太陽光発電所のケーブルなどの金属盗が全国で多発していることについて、警察庁の露木康浩長官は9日の定例記者会見で、「治安上の大きな課題だ」として、対策を強化する考えを示した。

 露木長官は、過去の検挙事例などから、外国人のグループが複数の県で盗みを重ね、被害品をまとめて買い取り業者に売却している実態があると説明。ドラッグストアなどでの大量の万引きや自動車盗と手口が共通しているとして、「不法滞在外国人の収入源になっていることがうかがわれる」と指摘した。

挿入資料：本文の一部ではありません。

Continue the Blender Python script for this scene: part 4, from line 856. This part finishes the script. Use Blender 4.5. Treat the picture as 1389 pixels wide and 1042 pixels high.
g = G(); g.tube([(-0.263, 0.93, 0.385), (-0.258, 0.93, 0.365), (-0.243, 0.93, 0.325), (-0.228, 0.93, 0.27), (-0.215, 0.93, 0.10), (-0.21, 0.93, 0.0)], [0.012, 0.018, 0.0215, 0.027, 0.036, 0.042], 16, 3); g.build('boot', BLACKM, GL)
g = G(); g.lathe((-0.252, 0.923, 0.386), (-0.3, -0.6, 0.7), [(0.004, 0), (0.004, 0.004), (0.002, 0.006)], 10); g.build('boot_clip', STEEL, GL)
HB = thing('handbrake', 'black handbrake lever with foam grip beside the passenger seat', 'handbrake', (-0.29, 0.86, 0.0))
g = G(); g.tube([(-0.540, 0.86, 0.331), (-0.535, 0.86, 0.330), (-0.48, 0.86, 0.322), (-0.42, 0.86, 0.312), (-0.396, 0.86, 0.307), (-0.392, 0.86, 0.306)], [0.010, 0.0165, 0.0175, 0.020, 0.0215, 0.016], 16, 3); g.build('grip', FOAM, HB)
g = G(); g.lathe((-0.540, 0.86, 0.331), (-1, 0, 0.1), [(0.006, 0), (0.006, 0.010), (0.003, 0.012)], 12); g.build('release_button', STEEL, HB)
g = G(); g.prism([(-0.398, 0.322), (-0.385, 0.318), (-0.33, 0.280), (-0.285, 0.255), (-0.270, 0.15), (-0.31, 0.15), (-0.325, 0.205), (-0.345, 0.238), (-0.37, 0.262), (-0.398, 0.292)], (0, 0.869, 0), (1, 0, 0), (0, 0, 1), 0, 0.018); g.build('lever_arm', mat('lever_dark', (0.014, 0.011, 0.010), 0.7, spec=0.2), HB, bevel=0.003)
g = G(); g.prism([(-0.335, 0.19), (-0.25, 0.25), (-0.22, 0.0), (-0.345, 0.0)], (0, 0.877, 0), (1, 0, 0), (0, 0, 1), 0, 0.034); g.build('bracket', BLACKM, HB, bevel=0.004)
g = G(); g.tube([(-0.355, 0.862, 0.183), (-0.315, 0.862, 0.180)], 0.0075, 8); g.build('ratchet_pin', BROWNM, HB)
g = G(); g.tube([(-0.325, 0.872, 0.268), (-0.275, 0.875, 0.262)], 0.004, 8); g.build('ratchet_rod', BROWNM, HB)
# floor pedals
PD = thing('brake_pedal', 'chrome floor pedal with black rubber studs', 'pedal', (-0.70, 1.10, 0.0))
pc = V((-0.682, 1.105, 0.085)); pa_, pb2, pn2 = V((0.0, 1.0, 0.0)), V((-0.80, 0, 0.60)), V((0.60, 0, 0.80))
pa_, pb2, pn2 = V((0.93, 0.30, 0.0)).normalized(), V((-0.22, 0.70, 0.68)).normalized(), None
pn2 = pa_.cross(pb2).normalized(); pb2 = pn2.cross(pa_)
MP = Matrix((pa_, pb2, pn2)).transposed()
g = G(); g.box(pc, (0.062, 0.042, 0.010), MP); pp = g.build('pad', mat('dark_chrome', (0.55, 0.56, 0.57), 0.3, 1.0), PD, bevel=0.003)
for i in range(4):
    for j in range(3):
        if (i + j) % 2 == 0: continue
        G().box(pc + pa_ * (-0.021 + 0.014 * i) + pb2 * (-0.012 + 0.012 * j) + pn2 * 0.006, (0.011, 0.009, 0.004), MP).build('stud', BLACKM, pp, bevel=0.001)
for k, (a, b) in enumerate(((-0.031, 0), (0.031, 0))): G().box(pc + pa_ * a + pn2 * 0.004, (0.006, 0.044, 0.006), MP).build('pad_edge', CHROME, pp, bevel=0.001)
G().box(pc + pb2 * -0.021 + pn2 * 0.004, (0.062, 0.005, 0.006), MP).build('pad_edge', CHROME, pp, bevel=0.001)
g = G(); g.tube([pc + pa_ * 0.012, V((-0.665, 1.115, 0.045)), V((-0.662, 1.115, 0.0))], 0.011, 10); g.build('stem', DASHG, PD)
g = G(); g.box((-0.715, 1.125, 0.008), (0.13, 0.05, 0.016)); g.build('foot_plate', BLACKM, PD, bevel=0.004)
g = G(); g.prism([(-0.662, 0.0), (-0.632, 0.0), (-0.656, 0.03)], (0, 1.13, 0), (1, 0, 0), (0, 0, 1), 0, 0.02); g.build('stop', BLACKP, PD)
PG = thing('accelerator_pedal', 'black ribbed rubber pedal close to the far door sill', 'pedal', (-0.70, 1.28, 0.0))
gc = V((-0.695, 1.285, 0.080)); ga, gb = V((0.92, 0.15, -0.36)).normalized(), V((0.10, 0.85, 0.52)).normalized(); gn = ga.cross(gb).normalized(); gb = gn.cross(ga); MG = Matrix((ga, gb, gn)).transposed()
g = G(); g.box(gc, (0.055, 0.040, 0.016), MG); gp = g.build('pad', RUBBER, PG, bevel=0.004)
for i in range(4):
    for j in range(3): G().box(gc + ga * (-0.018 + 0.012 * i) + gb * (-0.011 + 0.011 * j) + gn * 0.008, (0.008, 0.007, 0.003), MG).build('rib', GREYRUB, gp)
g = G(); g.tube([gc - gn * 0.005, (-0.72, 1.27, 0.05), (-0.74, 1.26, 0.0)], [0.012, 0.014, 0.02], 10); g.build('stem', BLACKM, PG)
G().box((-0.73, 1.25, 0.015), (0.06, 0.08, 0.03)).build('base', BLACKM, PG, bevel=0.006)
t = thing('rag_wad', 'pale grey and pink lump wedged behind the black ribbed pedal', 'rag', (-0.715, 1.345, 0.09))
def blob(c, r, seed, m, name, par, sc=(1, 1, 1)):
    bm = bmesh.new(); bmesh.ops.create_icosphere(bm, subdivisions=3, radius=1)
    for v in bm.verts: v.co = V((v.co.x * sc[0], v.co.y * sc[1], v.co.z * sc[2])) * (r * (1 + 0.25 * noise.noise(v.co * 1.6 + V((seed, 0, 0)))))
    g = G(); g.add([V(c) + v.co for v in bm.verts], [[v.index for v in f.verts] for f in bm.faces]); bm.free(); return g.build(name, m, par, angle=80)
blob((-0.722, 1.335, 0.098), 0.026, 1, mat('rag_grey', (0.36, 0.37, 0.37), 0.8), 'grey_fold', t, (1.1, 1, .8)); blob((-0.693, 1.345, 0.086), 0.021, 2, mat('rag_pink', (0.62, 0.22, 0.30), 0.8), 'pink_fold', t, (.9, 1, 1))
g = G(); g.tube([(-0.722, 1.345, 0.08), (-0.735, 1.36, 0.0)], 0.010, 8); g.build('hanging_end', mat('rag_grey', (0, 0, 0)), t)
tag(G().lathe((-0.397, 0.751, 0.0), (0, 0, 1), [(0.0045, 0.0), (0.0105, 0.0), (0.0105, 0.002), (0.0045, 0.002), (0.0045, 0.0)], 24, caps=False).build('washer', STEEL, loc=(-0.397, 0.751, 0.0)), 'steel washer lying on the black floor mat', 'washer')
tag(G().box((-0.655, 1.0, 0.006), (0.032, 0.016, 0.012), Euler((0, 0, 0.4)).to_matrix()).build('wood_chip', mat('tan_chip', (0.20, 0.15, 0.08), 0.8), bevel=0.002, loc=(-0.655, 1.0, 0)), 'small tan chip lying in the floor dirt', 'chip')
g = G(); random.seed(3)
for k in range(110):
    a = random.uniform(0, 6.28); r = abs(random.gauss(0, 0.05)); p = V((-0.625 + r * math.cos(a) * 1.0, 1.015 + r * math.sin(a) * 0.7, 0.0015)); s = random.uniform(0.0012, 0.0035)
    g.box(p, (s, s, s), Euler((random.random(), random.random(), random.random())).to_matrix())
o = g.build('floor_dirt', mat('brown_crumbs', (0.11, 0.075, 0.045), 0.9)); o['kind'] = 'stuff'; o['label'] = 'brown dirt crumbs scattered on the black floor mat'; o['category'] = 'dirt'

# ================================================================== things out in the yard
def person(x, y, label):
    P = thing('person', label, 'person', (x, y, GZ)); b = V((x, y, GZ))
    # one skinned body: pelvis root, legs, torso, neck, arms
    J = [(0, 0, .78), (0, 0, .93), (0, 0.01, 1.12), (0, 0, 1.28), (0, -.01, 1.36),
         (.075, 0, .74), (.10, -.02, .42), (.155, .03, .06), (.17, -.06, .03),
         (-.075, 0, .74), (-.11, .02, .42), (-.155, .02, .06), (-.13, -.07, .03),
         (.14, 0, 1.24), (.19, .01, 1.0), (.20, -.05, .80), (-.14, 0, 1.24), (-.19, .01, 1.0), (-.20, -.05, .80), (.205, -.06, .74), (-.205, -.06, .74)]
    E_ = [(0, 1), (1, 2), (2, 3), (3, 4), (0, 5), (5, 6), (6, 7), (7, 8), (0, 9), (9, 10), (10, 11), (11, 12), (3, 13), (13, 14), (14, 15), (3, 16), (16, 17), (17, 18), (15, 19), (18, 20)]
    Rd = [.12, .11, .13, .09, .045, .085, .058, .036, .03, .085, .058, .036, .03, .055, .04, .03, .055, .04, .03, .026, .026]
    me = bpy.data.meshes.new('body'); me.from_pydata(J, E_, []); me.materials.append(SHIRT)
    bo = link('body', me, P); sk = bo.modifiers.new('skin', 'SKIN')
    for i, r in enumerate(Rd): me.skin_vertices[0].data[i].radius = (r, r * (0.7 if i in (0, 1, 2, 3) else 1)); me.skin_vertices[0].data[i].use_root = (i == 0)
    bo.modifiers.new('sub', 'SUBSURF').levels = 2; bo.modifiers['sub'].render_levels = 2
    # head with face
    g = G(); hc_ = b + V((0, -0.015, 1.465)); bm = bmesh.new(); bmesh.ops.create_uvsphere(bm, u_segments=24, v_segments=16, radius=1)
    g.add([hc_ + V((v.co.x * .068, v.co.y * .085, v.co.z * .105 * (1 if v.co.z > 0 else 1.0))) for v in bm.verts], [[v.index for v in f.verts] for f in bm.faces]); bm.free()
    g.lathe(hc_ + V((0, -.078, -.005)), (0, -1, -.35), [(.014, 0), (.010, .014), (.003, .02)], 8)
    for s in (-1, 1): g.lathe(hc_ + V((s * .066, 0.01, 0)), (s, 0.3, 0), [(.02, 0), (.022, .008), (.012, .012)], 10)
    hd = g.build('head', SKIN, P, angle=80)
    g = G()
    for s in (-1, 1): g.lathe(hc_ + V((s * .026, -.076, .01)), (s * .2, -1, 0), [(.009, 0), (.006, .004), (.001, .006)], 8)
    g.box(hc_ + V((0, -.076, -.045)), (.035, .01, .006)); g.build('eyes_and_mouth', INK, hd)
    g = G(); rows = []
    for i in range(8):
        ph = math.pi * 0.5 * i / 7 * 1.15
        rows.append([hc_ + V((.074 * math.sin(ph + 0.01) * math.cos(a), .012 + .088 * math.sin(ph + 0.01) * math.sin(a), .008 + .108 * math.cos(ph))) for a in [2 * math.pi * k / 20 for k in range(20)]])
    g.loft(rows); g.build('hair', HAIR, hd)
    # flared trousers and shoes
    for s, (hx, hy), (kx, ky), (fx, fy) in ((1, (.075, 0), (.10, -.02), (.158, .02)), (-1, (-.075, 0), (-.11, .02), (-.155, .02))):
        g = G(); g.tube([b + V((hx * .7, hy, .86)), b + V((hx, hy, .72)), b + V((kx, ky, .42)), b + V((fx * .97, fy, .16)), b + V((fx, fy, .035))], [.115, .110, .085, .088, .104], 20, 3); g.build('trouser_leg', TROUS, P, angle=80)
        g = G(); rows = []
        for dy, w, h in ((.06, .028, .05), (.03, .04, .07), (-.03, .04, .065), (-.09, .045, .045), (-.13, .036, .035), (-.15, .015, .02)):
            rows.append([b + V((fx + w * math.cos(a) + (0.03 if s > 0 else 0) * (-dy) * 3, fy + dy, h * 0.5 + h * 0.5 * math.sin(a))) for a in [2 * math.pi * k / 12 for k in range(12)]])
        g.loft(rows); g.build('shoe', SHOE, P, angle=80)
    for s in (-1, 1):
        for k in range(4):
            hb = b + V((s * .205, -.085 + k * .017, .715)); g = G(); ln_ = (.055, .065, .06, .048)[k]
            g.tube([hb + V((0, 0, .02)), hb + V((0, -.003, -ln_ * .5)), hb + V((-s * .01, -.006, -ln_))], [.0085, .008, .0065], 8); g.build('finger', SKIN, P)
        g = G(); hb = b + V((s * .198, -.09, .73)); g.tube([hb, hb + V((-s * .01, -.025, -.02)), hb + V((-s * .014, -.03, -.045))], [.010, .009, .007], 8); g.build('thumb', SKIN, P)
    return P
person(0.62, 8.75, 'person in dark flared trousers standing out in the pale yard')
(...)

 露木長官は、警察庁に刑事局担当の審議官を長とするワーキンググループを設置し、制度面を含めた取り組みを検討すると説明。今後、都道府県警に対策の強化を指示するという。

 警察庁によると、昨年は金属盗の被害が全国で1万6276件あり、統計のある2020年から3倍に増えた。茨城県が2889件で4年連続の最多。このほか千葉1684件、栃木1464件、群馬1437件、埼玉1172件と関東地方での被害が目立った。今年も1~3月で既に全国で4802件の被害が確認されている。

 背景には金属類の市場価格の高騰があるとみられ、太陽光発電所のケーブルが盗まれる被害も多い。8日には埼玉県警が、三重県の太陽光発電所から銅線ケーブル約1600メートルを盗んだとして、カンボジア国籍の2人を窃盗容疑で逮捕した。(板倉大地)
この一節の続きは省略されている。